Friday, June 6, 2008

WEEK 1

In the lectures this week I was surprised about the amount of knowledge that had been left out of my previous historical education. Especially when it came to the mound building groups in the Mississippi Valley. That part of history took place in an extremely close geographical proximity and over a vast amount of time but I have heard so little about the civilizations themselves. The population being the same as London at the time which I have learned so much about was extremely shocking, not to mention that the Cahokia populated the largest city in the United States up til the revolution.
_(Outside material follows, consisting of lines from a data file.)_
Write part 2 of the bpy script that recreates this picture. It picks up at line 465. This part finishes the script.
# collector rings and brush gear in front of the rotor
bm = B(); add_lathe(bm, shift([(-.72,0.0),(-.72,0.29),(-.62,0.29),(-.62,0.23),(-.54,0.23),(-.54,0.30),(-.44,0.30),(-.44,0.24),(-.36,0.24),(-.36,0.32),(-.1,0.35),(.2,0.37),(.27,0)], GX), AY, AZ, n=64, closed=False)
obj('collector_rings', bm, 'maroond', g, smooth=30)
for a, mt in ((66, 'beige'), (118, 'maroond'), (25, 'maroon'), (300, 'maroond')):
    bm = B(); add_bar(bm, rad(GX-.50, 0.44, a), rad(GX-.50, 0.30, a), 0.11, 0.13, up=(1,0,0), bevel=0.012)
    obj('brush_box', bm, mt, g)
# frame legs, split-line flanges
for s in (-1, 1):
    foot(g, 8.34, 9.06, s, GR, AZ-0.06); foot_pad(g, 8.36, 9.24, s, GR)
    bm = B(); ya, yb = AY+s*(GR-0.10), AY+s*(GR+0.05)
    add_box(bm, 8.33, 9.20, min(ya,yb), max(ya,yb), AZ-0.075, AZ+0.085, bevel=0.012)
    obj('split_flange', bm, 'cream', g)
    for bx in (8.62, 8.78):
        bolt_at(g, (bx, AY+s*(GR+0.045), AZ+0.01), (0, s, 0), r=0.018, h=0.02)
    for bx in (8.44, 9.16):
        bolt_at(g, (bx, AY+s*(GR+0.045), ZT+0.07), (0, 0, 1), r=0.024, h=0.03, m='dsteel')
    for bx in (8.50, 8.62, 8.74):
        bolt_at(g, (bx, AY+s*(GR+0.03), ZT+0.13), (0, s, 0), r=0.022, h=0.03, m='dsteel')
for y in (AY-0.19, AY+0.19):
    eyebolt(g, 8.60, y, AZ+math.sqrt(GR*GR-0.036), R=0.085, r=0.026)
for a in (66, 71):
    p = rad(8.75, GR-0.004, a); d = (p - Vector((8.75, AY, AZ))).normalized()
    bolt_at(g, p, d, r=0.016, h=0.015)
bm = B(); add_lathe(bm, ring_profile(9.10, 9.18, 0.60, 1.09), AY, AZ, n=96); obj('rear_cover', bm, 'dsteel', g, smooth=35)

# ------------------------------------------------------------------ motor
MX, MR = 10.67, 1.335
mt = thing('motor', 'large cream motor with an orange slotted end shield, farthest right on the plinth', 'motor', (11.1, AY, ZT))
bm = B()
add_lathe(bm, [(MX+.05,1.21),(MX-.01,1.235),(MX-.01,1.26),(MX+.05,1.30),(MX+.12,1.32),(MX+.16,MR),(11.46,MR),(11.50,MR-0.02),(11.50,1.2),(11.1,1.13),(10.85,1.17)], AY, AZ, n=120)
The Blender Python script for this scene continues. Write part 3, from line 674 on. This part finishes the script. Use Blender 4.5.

I am interested in learning more about the extensive trading networks between groups in the area and how far the trade networks reached between the cultures with different political structures.
The idea of the "collapse" of these civilizations is something I would have liked to discuss further. It is obvious that there was not a distinct collapse in many cases. Perhaps a better word for it would be an evolution and this is something that our society should consider. These people seem to have seen that their lifestyle was no longer sustainable and chose to adapt to their surroundings and begin again in different areas with different structures. It also seemed to take a much longer amount of time for these civilizations to get to the point where they needed to change, possibly showing that these ancient groups of people that we refuse to include in our common knowledge of history were more civilized and knowledgable than our society today.

2 comments:

KYLE WATERS said...

I have to agree. The information in this class has really been surprising since I am a history major and there seems to be so little talk in the other history classes on the people that inhabited this country before the landing of Columbus.

Stephanie Bray said...

I was also surprised at the lack of information I had been given in previous history classes. When I was attending Fresno City College in Fresno, CA in 2005, I took an American History class that took pride in a goal of opening students' eyes to the lies they had been told all through high school. The section on Christopher Columbus and Native American history was truly shocking to me and made me feel like my previous history classes had been doing some elaborate cover-up when it comes to discussing Native American history. I can understand why some things were not discussed in prior history classes because new discoveries are constantly being made but it seems that sites of historical interests that are as close as the Cahokia Mounds really should have been addressed. Historical sites in Europe and South America are important for us to know but why leave out the sites that are close enough for us to actually get to experience? It is also infuriating how historians and many teachers present Columbus and the early white settlers as heroes coming to American to save this land and Native American people from themselves. It is very misleading to students with such impressionable minds and I'm sure wreaks havoc with Native American childrens' view of themselves and their ancestors.